Happy degrowth is the new goal of world cycling. Ensuring more safety by lowering speed, this is what riders and teams have requested, not all, but some. Van Aert is among these, Prudhomme too. Reduction of gears and I'm not referring to relationship issues, but to gears that will be limited, starting this August, to test the effect.
We've already discussed this on tuttobiciweb: the UCI's idea is to ensure race safety, especially on descents and in sprints, so no more free gears, an athlete cannot develop more than 10 meters and 46 centimeters per pedal stroke. Maximum allowed gear ratio is 54x11 and it doesn't matter if SRAM has a 10 in its cassette (no problem for Shimano and Campagnolo). The idea is to install a limiter, a screw, a mechanical block that prevents the chain from going all the way down to the last sprocket.
It's all very nice: two years ago the UCI decided to liberalize gears for juniors and now limits them for professionals, with the paradox that kids can use 58-60x10, while professionals can only do so in time trials, where liberalization remains in place.
It's a moment like this, full of yellow and red cards, warnings, suspensions and expulsions, radios to be turned off and bikes to be weighted down, gears to be limited with a bolt or a screw to be applied: in short, things that have no statistical and therefore scientific basis, they are just things for nutcases.
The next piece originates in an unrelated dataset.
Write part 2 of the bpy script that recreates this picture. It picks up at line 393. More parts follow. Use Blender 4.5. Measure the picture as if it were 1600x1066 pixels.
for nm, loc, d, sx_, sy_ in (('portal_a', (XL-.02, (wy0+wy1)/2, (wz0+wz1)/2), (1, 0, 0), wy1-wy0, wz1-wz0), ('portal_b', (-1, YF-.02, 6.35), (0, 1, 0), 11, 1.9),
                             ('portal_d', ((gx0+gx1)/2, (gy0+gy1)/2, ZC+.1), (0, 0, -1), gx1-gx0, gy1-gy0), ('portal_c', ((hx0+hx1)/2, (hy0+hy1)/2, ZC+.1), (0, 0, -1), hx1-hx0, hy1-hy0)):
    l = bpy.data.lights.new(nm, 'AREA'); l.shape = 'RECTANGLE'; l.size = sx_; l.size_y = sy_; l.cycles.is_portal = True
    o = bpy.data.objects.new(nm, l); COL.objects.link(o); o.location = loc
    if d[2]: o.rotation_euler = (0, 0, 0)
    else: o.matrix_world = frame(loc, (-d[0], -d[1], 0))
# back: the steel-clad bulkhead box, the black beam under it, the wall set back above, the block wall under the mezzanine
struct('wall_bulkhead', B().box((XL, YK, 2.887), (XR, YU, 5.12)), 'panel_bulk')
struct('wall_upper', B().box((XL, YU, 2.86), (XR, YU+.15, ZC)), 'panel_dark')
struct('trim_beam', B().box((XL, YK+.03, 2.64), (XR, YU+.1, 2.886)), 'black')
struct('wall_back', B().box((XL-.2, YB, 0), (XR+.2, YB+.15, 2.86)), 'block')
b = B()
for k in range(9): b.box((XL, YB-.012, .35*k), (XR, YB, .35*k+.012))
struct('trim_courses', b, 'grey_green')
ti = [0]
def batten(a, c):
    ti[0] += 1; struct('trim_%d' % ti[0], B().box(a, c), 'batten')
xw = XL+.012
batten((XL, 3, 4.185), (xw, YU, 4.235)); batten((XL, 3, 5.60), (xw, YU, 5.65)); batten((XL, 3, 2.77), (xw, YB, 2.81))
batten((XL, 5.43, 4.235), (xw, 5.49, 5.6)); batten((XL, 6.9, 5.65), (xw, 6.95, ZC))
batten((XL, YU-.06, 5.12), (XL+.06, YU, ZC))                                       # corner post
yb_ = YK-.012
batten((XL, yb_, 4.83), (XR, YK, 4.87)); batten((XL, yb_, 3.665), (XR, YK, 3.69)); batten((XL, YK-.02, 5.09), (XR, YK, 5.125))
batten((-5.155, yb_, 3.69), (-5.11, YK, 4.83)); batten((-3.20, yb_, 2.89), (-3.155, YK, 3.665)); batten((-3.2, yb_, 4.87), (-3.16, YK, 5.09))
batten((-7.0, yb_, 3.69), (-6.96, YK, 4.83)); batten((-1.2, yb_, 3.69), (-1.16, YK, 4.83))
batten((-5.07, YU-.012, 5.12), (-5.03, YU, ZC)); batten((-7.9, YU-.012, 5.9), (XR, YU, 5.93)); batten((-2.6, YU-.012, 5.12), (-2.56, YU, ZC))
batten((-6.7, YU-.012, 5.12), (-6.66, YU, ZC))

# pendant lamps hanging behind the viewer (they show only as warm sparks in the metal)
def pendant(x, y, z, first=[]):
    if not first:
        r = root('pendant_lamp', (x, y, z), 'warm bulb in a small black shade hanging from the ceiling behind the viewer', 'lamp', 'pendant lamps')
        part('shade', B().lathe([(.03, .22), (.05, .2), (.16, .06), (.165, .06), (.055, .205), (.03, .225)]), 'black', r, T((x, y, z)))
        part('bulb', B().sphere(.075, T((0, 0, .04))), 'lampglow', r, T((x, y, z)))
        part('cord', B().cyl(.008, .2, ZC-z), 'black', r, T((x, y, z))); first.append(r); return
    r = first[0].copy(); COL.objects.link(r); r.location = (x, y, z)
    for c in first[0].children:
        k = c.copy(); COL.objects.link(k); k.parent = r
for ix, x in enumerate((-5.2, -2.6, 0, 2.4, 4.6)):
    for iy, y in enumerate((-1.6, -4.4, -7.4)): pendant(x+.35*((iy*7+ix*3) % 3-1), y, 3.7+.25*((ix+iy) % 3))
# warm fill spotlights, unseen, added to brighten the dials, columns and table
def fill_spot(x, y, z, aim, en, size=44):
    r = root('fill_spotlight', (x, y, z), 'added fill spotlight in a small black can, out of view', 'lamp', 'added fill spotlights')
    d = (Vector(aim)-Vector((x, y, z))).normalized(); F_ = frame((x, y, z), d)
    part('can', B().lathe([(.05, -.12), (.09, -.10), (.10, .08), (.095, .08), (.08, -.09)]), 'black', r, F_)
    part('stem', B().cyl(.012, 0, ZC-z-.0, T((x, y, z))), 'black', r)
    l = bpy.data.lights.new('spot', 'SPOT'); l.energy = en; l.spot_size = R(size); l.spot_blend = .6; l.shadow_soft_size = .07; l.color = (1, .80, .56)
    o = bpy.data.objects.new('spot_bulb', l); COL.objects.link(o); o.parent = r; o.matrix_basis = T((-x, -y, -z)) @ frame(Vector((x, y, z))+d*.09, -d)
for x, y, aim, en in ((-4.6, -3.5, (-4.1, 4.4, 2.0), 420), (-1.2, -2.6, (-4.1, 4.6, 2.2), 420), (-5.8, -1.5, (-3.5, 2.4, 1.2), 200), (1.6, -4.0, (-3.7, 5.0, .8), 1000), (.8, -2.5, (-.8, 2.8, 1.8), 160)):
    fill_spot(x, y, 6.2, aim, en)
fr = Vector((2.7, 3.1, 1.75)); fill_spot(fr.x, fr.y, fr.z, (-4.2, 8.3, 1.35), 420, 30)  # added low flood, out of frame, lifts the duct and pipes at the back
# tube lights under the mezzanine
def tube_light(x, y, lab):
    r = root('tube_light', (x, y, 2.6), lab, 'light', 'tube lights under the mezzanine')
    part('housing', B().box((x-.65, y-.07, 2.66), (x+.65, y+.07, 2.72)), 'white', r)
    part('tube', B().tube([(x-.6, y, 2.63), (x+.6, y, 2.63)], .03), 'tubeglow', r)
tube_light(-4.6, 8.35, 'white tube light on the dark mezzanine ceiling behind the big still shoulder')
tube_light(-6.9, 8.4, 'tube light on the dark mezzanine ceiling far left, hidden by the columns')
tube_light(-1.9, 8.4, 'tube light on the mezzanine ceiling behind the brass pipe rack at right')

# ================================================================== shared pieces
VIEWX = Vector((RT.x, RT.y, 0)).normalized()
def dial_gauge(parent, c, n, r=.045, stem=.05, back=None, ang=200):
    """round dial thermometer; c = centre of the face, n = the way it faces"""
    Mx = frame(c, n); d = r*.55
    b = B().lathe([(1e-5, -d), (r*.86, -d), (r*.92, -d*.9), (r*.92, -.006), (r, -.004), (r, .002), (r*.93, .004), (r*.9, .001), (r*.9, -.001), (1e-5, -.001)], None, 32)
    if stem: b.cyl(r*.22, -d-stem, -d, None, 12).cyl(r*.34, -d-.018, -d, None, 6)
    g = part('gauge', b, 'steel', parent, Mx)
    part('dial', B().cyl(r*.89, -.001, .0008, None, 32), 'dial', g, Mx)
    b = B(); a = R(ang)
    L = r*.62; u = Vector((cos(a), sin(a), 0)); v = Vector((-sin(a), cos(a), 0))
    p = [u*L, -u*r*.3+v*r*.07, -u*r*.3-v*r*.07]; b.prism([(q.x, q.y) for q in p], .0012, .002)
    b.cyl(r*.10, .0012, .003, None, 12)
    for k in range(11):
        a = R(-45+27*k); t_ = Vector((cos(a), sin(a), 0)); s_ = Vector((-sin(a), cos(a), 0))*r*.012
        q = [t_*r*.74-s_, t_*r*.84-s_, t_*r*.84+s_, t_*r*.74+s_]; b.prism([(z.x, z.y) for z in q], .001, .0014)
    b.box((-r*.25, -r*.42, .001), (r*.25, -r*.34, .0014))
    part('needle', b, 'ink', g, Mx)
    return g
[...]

SEND THEM ELSEWHERE. We've already reported on the points issue before and during the Giro d'Italia, but we continue for a simple reason: the problem seems not to subside. We know that the points issue affects races and consequently race tactics. Placing three riders in the top ten is worth much more than winning a stage. Trying to place two/three/four athletes in the final top ten of a stage race is crucial, because it's the sum that makes the total. This applies to UAE Team Emirates as well as Visma Lease a Bike and Lidl Trek fighting to be the number one team in the world, just as for smaller teams fighting to stay in the World Tour or in the top thirty. But the real distortion is also given by the points allocation, not so much at the Tour, Giro or Vuelta, which are the highest expression of our movement along with the five Monuments, but by the points that will be given to 1.Pro races from 2026.
An easy example. Winning a Giro stage guarantees 180 points, winning a 1.Pro race, like Emilia or Laigueglia, will be worth 250 points. In May, there will be more than one 1.Pro race in France and Belgium, Hungary and Norway: clearly teams will prefer to send their riders to score points there and at risk of being penalized is our Giro d'Italia. I find this way of operating simply crazy and anachronistic, I would say also myopic and disrespectful. The French come here on vacation, with a group of riders who would rather be elsewhere? If I were in Rcs Sport & Events, I would send the UCI elsewhere.
IN CYCLING, YOU CAN. Forgive me, I continue this sickening journey through cycling bureaucracy, which complicates everything and resolves nothing. Clarity and immediacy are not typical of our world organization, which is clear only in its need to complicate things. Raise your hand who understands the merit rankings? Who knows how they are elaborated? They know, and that's more than enough. In this logic and in this groove, they continue undeterred in another operation that is incredible: attributing points collected by riders in national teams also to their belonging clubs. You'll say: what's wrong with that? The problem in a promotion and relegation mechanism is that it's simply bizarre to condition a club ranking with points obtained by riders in their national jersey, without team leaders being able to minimally influence rider selection and tactical strategy. Take Lidl-Trek at the 2024 European Championship: Jasper Stuyven and Edward Theuns, with their Belgian national team, had to lead out Tim Merlier of Soudal, who won the European title and the points obtained went to the team of the new European champion. Well, imagine if these points were crucial to staying in cycling's top series. Imagine if Lidl-Trek was hanging by a thread and those unearned points cost them their place in the elite of our movement. Can a team ranking be at least conditioned by national races? Yes, in cycling, you can.